- TASK BRIEF: Below are some records. Retype exactly the lines from the one containing "Build this scene" through the one containing "C = S.collection", both included, skipping every picture.
### EXTRACTED INFORMATION
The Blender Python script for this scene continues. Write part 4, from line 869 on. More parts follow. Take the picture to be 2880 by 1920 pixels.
######
### EXTRACTED INFORMATION
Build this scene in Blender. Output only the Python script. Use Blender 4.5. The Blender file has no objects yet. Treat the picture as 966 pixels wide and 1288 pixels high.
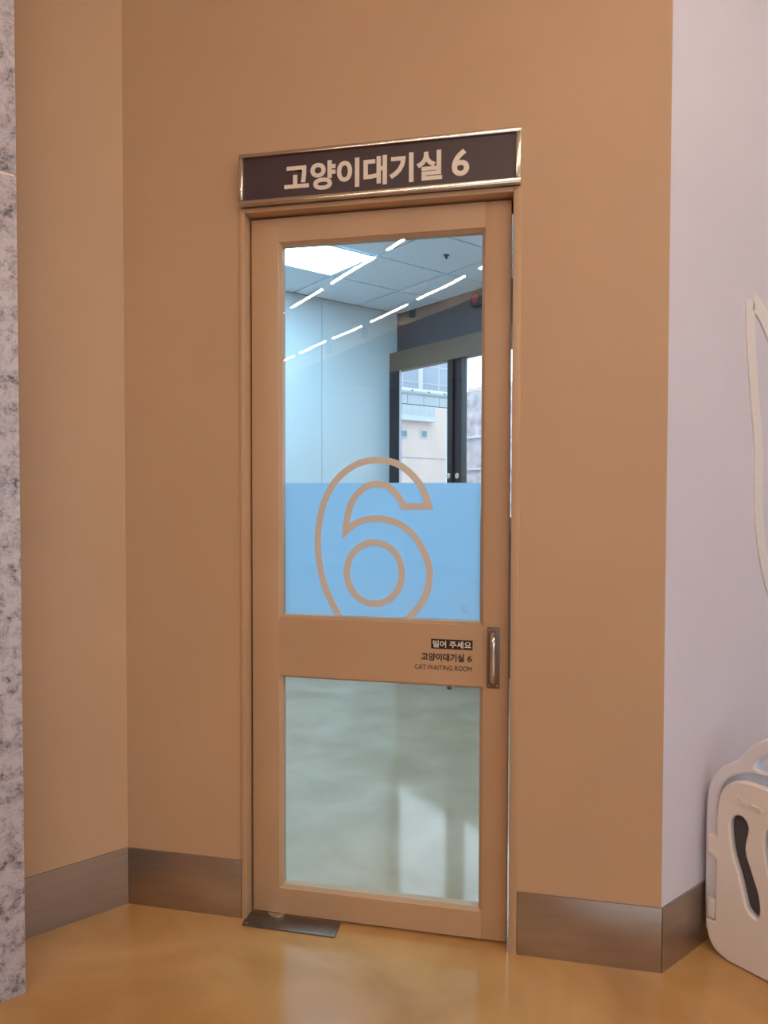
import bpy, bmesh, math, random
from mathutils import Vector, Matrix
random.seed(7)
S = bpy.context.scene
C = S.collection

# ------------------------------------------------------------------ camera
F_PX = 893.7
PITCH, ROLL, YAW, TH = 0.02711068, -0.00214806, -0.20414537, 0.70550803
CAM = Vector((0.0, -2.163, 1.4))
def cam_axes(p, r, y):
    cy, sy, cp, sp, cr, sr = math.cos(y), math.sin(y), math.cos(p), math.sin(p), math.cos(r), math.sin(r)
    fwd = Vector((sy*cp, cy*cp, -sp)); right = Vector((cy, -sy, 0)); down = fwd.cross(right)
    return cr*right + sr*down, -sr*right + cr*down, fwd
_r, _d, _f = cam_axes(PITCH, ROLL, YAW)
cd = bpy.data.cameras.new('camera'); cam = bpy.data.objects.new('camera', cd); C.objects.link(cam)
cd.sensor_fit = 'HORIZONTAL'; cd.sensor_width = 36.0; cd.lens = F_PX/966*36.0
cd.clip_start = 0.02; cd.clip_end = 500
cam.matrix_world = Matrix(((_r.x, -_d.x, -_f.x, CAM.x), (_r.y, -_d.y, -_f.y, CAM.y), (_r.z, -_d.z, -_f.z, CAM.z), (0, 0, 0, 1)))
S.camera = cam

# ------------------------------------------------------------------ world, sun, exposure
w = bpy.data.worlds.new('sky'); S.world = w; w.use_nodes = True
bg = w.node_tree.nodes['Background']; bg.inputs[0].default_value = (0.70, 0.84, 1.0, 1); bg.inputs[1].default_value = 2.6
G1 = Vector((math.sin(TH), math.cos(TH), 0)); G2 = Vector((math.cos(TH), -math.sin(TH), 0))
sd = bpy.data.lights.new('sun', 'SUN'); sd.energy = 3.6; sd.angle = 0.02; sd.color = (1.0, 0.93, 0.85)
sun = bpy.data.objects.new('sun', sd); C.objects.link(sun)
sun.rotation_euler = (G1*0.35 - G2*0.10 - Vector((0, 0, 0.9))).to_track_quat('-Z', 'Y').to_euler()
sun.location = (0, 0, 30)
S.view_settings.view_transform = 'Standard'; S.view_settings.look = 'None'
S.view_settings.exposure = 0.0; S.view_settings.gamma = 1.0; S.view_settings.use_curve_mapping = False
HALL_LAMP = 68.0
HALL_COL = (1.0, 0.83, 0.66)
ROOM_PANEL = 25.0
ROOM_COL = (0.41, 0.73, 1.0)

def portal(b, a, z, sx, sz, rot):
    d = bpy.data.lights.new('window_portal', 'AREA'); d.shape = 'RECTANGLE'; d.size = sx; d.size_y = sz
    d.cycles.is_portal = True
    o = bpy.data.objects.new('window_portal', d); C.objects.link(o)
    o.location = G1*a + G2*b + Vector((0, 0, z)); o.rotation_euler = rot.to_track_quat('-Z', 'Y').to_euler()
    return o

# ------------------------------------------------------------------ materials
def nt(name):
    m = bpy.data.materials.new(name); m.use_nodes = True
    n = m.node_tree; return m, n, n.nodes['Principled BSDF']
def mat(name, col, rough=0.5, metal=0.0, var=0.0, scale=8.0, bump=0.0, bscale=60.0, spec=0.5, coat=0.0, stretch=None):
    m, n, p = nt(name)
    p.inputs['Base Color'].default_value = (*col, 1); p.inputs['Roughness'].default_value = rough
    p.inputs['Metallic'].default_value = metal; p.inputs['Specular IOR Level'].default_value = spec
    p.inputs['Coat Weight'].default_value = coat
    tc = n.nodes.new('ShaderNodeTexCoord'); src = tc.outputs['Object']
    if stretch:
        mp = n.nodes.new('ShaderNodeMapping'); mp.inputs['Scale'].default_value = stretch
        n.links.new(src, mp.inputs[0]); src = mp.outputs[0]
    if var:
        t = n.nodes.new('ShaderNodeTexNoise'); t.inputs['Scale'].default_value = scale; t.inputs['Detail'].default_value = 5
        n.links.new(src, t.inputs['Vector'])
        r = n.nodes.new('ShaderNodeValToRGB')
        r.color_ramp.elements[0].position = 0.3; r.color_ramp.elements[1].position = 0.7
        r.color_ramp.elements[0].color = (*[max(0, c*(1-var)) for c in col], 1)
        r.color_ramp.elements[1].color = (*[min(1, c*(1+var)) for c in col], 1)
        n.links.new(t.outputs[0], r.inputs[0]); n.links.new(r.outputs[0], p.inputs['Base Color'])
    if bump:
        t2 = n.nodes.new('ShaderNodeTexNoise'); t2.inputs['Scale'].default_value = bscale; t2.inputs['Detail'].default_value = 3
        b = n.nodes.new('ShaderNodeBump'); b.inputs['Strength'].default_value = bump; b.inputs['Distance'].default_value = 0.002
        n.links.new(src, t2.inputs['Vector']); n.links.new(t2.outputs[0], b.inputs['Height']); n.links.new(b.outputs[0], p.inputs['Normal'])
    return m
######
### EXTRACTED INFORMATION
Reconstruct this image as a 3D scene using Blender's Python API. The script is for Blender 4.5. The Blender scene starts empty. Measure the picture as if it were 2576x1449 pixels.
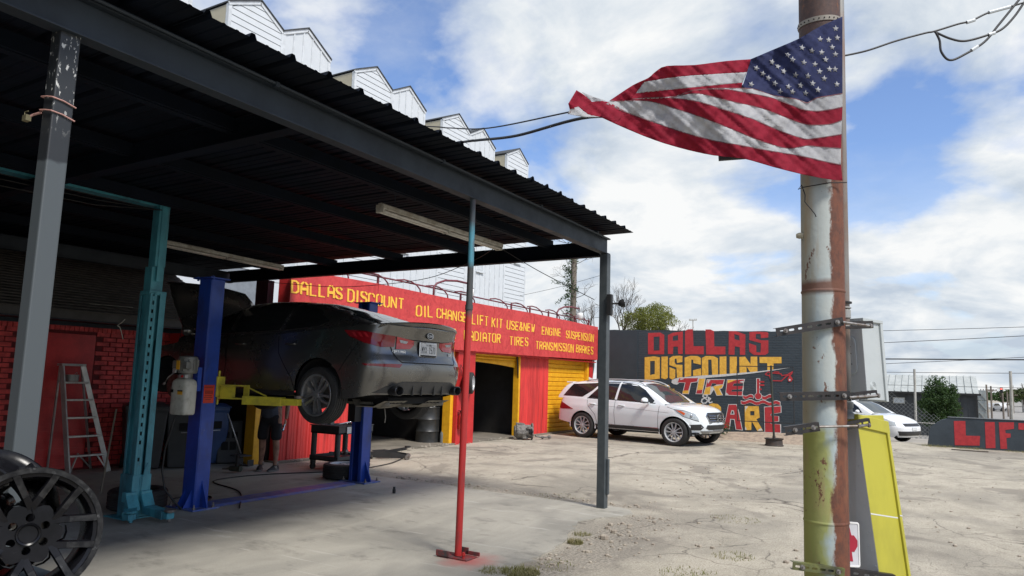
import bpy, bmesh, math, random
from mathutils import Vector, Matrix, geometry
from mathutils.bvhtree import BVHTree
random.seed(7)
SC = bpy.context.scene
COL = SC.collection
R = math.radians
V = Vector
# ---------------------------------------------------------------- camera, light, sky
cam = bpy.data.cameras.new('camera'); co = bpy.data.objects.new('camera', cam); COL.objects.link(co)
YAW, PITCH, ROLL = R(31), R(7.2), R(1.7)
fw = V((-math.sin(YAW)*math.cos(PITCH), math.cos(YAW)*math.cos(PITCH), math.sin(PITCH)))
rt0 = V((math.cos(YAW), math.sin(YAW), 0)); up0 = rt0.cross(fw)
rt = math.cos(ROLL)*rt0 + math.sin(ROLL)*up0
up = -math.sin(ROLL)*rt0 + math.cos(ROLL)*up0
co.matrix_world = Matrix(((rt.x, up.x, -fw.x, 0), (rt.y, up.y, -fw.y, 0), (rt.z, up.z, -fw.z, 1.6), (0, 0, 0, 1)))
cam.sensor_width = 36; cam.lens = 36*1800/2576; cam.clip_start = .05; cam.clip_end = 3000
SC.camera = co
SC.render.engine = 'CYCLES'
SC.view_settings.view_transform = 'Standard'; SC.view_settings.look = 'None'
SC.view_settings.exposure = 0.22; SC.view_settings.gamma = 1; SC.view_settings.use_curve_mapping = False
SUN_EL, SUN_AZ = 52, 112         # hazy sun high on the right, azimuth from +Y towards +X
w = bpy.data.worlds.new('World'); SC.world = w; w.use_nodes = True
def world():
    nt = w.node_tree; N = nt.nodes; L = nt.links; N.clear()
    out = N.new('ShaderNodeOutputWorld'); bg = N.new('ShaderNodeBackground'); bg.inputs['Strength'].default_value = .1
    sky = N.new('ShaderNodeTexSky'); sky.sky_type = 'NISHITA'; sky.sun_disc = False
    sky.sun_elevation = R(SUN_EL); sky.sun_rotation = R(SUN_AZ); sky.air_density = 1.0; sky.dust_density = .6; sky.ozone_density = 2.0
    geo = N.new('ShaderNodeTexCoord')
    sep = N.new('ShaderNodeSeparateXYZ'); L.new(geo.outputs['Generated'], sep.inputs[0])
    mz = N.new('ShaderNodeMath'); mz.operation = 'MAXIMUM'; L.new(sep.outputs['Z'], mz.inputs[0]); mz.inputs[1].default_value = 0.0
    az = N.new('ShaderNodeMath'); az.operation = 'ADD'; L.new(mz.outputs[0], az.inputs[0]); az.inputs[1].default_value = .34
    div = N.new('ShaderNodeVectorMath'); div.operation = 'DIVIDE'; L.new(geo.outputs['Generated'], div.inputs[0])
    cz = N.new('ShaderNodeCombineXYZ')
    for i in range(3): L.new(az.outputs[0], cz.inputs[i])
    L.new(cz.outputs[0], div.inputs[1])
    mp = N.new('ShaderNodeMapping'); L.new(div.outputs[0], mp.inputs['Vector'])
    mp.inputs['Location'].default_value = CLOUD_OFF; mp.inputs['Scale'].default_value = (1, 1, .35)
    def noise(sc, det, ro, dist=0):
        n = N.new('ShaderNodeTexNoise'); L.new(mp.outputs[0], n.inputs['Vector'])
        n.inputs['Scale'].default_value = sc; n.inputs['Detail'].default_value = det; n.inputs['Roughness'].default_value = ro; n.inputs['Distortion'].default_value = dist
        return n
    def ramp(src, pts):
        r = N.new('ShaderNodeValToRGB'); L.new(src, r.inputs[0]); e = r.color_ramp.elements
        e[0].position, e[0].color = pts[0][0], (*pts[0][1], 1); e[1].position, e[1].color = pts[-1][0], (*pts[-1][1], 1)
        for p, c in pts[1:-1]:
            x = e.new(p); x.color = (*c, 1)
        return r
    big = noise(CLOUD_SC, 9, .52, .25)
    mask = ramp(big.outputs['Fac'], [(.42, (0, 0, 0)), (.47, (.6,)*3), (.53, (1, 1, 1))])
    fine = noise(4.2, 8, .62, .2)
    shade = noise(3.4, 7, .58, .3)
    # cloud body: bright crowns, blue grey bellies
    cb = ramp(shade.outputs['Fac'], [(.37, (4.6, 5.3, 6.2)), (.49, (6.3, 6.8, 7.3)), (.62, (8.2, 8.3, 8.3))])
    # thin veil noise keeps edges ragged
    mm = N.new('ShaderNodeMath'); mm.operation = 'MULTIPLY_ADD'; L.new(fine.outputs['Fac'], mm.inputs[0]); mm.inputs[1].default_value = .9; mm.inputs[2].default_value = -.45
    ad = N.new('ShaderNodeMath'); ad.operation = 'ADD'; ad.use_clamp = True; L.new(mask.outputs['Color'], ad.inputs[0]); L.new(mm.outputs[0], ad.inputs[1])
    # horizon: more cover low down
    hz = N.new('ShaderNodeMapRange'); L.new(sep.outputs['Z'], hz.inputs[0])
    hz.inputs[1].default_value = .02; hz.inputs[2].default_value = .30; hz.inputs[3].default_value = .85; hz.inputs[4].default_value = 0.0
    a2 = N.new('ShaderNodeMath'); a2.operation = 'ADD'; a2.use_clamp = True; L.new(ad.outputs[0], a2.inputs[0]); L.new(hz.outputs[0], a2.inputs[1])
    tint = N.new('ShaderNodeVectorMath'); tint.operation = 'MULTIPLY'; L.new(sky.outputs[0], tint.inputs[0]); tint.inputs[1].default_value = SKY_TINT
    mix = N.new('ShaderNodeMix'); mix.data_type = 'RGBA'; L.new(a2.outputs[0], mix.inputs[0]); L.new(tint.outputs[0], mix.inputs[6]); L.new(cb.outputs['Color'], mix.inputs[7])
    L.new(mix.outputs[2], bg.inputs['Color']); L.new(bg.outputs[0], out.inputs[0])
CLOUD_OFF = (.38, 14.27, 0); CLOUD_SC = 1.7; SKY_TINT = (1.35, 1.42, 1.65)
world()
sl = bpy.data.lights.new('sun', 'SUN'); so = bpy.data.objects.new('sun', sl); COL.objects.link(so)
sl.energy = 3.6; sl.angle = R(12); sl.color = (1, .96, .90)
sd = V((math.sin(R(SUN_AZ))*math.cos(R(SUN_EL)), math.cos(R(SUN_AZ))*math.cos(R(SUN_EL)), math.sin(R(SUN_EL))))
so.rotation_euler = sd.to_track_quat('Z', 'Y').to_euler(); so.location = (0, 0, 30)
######
- TASK ANSWER:
Build this scene in Blender. Output only the Python script. Use Blender 4.5. The Blender file has no objects yet. Treat the picture as 966 pixels wide and 1288 pixels high.
import bpy, bmesh, math, random
from mathutils import Vector, Matrix
random.seed(7)
S = bpy.context.scene
C = S.collection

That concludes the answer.